Dataset excerpt
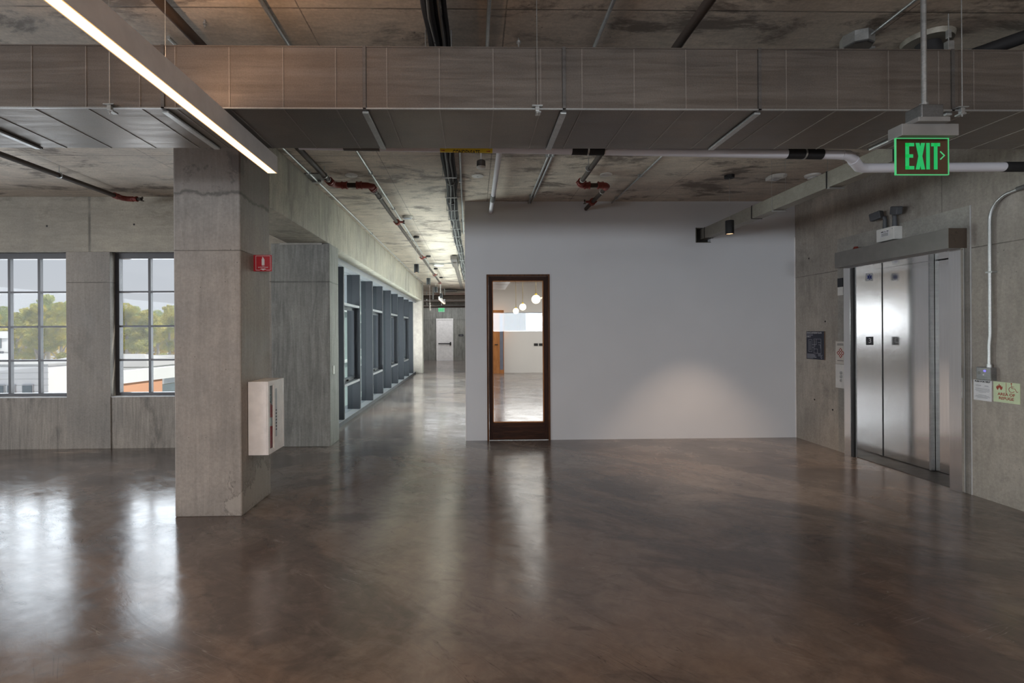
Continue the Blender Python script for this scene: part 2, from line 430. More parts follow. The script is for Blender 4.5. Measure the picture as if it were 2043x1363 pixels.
M_yellow = plain('yellow_pipe_label', (.72, .52, .02), .5)
M_ink = plain('black_ink', (.012, .012, .012), .6)
M_inkgrey = plain('grey_ink', (.30, .30, .32), .6)
M_navy = plain('navy_sign', (.018, .020, .038), .4)
M_blackplate = plain('black_plate', (.015, .015, .02), .35)
M_signwhite = plain('white_sign', (.72, .72, .74), .5)
M_glowsign = plain('pale_green_sign', (.62, .72, .47), .5)
M_redink = plain('red_brown_ink', (.35, .06, .03), .6)
M_blue = plain('blue_ink', (.03, .05, .28), .5)
M_rubgrey = plain('grey_lamp_head', (.085, .09, .10), .5)
M_gwhite = plain('white_painted_steel', (.90, .87, .86), .4)
M_dkbox = plain('dark_slot', (.012, .011, .011), .8)
M_duct_hole = plain('shaft_darkness', (.03, .027, .024), .9)
M_pinkduct = plain('pink_brown_duct', (.36, .26, .23), .5)

# ------------------------------------------------------------------ the setting
CZ = 3.53          # slab soffit
RX = 4.81          # elevator wall
def struct(name, bm, mat, smooth=False):
    o = obj(name, bm, mat, None, smooth); o['kind'] = 'structure'; return o

def slab_l(z0, z1):
    b = N(); box(b, -11.2, 9, -9.2, 7.19, z0, z1); box(b, -2.72, 9, 7.19, 19.45, z0, z1); box(b, -3.1, 9, 19.45, 28.5, z0, z1); return b
struct('floor', slab_l(-.2, 0), M_floor)
struct('ceiling', slab_l(CZ, CZ + .25), M_ceil)

# left window wall (faces the camera)
b = N()
OP = [(-10.55, -7.70), (-7.06, -5.70), (-5.095, -3.735)]
Z0, Z1 = .722, 2.757
xs = -11.2
for a, c in OP:
    box(b, xs, a, 7.0, 7.19, 0, CZ); box(b, a, c, 7.0, 7.19, 0, Z0); box(b, a, c, 7.0, 7.19, Z1, CZ); xs = c
box(b, xs, -2.60, 7.0, 7.19, 0, CZ)
wl_ = struct('wall_left', b, M_wall)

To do
Do not copy the pictures, but repeat every line exactly.

Response to this task
Continue the Blender Python script for this scene: part 2, from line 430. More parts follow. The script is for Blender 4.5. Measure the picture as if it were 2043x1363 pixels.
M_yellow = plain('yellow_pipe_label', (.72, .52, .02), .5)
M_ink = plain('black_ink', (.012, .012, .012), .6)
M_inkgrey = plain('grey_ink', (.30, .30, .32), .6)
M_navy = plain('navy_sign', (.018, .020, .038), .4)
M_blackplate = plain('black_plate', (.015, .015, .02), .35)
M_signwhite = plain('white_sign', (.72, .72, .74), .5)
M_glowsign = plain('pale_green_sign', (.62, .72, .47), .5)
M_redink = plain('red_brown_ink', (.35, .06, .03), .6)
M_blue = plain('blue_ink', (.03, .05, .28), .5)
M_rubgrey = plain('grey_lamp_head', (.085, .09, .10), .5)
M_gwhite = plain('white_painted_steel', (.90, .87, .86), .4)
M_dkbox = plain('dark_slot', (.012, .011, .011), .8)
M_duct_hole = plain('shaft_darkness', (.03, .027, .024), .9)
M_pinkduct = plain('pink_brown_duct', (.36, .26, .23), .5)

# ------------------------------------------------------------------ the setting
CZ = 3.53          # slab soffit
RX = 4.81          # elevator wall
def struct(name, bm, mat, smooth=False):
    o = obj(name, bm, mat, None, smooth); o['kind'] = 'structure'; return o

def slab_l(z0, z1):
    b = N(); box(b, -11.2, 9, -9.2, 7.19, z0, z1); box(b, -2.72, 9, 7.19, 19.45, z0, z1); box(b, -3.1, 9, 19.45, 28.5, z0, z1); return b
struct('floor', slab_l(-.2, 0), M_floor)
struct('ceiling', slab_l(CZ, CZ + .25), M_ceil)

# left window wall (faces the camera)
b = N()
OP = [(-10.55, -7.70), (-7.06, -5.70), (-5.095, -3.735)]
Z0, Z1 = .722, 2.757
xs = -11.2
for a, c in OP:
    box(b, xs, a, 7.0, 7.19, 0, CZ); box(b, a, c, 7.0, 7.19, 0, Z0); box(b, a, c, 7.0, 7.19, Z1, CZ); xs = c
box(b, xs, -2.60, 7.0, 7.19, 0, CZ)
wl_ = struct('wall_left', b, M_wall)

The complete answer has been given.